As an instructor, watch for these signs...
- Essay refers to or cites the lectures of a mystery
instructor (from another institution, no doubt).
- Essay contains a reference to its origin (e.g. "This essay
is from www.essays.com - join today!") on the last page. It is very
common for students to miss this.
- Essay is grade-school quality. The vast majority of essays
available on the net have not been written by rocket-scientists.
- Essay is way off topic. Many of this type have oddly placed
"on-topic" paragraphs that the student inserts themselves to bring it
more in line with the required subject.
- Strange/poor layout. Some students paste the essay into
their word processor and hit "print" right away. As a result, none of
the original author's format-instructions are retained. Page numbers,
headings, spacing, and page breaks are all out of whack.
- The ultimate sign of sloth... The essay has been printed
from the student's internet browser. Very Very sad.
- The references are all from books not available in your
University, or are all from another country.

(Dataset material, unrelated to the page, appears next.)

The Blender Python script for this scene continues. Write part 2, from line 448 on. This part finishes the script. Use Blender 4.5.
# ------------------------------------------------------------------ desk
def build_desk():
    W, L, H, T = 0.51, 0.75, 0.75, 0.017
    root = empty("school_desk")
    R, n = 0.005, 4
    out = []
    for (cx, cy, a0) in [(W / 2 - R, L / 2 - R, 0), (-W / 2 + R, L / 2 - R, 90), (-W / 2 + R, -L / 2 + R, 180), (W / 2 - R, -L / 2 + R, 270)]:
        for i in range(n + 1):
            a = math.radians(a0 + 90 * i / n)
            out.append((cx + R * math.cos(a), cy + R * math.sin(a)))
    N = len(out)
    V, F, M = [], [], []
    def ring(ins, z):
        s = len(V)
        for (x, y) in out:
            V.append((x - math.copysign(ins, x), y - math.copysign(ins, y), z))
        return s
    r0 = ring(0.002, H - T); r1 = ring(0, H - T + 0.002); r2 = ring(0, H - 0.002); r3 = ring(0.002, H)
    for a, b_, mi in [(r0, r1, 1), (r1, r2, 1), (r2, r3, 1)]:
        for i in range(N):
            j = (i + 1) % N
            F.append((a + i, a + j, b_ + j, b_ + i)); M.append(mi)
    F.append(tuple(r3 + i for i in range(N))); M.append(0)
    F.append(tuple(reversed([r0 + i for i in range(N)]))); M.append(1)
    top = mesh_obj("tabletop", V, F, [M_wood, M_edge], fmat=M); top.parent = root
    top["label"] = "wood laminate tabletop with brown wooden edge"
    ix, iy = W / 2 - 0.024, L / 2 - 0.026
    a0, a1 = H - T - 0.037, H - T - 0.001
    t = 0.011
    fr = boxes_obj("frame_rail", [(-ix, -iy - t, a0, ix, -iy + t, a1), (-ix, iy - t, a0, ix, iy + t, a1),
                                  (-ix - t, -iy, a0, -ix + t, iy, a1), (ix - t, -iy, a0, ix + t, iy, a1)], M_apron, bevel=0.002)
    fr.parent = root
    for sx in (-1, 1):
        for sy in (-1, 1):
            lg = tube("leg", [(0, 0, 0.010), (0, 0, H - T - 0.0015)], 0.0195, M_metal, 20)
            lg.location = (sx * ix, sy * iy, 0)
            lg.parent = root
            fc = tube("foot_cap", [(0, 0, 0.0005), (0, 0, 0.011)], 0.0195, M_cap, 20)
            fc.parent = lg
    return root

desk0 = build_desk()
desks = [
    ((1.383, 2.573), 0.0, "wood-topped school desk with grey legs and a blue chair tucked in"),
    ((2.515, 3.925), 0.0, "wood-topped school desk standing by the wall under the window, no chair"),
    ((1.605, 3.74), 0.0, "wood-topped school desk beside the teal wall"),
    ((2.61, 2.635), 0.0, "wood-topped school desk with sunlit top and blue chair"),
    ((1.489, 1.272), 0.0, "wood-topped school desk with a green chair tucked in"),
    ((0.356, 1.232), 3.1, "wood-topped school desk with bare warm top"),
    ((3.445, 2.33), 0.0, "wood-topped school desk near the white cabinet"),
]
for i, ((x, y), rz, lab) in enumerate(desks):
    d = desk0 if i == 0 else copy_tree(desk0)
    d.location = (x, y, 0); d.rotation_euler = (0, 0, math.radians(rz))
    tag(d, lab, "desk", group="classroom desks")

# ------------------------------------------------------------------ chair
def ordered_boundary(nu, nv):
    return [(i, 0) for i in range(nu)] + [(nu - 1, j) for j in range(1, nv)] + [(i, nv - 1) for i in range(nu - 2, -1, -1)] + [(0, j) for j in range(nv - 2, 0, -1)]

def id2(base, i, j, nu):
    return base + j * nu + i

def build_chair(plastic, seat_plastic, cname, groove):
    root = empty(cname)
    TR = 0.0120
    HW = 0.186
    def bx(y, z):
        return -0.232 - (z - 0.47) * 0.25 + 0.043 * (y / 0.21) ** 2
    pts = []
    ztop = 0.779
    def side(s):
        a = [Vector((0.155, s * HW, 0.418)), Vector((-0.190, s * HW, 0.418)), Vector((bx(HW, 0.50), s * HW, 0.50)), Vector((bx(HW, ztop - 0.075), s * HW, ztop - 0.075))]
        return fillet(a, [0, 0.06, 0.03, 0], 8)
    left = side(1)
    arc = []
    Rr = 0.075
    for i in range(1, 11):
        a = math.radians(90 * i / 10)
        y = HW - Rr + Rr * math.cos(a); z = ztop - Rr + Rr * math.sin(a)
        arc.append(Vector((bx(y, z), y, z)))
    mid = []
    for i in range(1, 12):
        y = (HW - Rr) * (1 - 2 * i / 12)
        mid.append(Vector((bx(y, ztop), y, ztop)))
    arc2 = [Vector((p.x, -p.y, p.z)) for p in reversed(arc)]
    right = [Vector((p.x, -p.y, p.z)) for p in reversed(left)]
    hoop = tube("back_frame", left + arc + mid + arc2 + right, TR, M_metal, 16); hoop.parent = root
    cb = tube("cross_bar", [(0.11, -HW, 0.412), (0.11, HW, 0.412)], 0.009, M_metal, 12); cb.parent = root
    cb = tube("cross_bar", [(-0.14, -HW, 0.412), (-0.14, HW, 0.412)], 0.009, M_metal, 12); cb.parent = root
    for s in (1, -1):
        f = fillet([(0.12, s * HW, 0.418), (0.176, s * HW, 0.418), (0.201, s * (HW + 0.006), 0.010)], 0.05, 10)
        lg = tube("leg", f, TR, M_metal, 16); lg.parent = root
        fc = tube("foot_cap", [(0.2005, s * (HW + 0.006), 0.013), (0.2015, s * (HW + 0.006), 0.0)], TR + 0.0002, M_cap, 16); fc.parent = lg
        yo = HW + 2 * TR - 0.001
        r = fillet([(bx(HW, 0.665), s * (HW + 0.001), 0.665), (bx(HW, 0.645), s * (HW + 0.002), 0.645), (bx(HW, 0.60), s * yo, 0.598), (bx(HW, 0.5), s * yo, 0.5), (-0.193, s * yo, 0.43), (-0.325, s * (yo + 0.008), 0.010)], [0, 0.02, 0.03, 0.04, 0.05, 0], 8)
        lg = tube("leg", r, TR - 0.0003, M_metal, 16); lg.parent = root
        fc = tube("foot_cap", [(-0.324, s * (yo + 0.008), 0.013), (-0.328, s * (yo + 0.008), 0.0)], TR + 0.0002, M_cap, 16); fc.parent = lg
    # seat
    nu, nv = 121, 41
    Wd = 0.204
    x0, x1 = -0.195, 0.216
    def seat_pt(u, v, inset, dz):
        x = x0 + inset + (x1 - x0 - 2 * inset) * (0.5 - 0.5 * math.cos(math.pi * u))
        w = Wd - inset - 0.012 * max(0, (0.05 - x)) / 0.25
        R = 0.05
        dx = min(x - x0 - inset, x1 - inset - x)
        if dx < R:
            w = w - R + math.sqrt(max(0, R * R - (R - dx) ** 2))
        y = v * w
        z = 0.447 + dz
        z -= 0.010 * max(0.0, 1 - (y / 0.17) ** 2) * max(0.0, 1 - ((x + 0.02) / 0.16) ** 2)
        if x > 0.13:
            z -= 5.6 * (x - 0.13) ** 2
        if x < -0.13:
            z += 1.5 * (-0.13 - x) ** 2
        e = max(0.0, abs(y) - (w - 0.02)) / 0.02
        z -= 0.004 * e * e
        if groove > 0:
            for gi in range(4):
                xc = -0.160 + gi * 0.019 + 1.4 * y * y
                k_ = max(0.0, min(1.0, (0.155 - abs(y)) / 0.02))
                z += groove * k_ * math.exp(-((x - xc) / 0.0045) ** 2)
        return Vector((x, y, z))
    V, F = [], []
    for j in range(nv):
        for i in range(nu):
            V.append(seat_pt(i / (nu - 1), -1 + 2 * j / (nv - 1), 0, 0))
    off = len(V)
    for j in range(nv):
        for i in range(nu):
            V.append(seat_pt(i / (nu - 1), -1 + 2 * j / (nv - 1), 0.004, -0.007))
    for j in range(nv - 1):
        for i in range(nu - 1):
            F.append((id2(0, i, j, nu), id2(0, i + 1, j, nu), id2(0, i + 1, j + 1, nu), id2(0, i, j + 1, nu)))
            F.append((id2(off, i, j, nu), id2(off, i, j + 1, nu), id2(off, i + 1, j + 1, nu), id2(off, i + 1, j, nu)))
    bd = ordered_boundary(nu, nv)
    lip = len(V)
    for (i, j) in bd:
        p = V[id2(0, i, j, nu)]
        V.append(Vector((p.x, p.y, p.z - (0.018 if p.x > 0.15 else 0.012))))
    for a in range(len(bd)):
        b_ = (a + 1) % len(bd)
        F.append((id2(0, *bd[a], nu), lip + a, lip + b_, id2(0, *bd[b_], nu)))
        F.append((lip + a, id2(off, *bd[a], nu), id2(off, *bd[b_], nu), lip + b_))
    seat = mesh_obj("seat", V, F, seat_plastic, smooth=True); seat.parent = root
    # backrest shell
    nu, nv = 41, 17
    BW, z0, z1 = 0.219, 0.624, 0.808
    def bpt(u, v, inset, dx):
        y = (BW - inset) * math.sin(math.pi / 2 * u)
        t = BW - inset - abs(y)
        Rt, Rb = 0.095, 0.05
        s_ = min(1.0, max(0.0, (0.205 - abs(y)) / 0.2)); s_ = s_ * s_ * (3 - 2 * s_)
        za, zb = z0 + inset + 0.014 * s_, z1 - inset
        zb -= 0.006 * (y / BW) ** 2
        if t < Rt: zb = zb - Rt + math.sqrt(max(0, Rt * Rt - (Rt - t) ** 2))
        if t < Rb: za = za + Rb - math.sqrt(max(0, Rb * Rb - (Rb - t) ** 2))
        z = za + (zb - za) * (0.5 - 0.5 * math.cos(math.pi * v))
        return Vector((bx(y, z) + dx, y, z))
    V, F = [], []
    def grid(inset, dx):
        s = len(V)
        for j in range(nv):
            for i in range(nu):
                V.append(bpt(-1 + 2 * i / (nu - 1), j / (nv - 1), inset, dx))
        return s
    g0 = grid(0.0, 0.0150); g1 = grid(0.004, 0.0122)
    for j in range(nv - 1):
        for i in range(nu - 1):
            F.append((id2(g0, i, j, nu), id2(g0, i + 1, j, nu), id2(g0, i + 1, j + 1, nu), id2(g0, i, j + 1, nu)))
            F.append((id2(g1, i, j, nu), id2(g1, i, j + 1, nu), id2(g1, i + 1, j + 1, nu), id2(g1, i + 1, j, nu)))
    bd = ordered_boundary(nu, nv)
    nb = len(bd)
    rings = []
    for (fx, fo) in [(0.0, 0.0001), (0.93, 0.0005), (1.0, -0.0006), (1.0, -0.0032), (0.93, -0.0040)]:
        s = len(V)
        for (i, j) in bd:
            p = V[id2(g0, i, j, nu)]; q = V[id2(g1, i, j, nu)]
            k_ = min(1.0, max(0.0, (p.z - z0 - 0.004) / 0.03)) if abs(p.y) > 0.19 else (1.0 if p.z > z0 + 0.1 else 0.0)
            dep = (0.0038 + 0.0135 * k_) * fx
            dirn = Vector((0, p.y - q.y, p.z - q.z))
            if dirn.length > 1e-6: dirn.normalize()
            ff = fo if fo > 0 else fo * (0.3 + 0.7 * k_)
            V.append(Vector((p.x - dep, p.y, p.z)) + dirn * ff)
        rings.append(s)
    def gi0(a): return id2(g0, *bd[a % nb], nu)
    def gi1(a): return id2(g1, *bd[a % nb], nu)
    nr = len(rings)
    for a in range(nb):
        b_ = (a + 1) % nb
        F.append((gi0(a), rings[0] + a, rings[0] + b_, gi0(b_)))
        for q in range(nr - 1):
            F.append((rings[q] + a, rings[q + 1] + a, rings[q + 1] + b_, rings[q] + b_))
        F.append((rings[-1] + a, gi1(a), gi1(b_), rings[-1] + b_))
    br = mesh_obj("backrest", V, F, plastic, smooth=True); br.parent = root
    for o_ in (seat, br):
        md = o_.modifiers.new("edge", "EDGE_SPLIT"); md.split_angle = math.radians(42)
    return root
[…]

- This one works a little better on recycled papers than it
does on Internet papers, at least in some cases, but a good sign of a
plagiarised paper is that all the references in the bibliography are at
least five or ten years old. I recall one case when I was in graduate
school (in 1993) that had no references from after 1978; the paper also
referred to "President Carter" in the -present tense-
...Stephen Schmidt (schmidsj@union.edu)
Union College
- If an essay/composition does not require a bibliography, it
is a "give away" if the student's composition/essay is beyond or does
not reflect the student's grade level, OR, it has no or very few
English--spelling,syntax,etc.-- errors contained within it.
... from Plagiarized.com user, Jauhara Care.
Parents might also - and there is of course
an issue of privacy here
- check their Internet Browser's bookmarks. If many essay exchange or
cheating sites are bookmarked, it could be a sign that someone in the
household is making use of them. Keep in mind however that the word
"cheat" can mean many things on the Internet and you shouldn't
automatically suspect that your computer is being used for essay
exchange or other such activities. The difficult thing for parents with
the Internet is that it is not as easy to monitor as television is
(many families have both the TV and the computer in the family
room to ease supervision). Those sites may be bookmarked - but that is
not necessarily a "smoking gun" in Internet terms. Best course of
action - ask your family who bookmarked it and why. If it was done for
"innocent reasons" then there's no problem. If it was done because
someone was actually making use of the material, then you'll still get
the "innocent reason" story (you're a parent, you know the drill) - but
your having asked about will have indicated that you are keeping track,
and that you care about what they see and do on the net.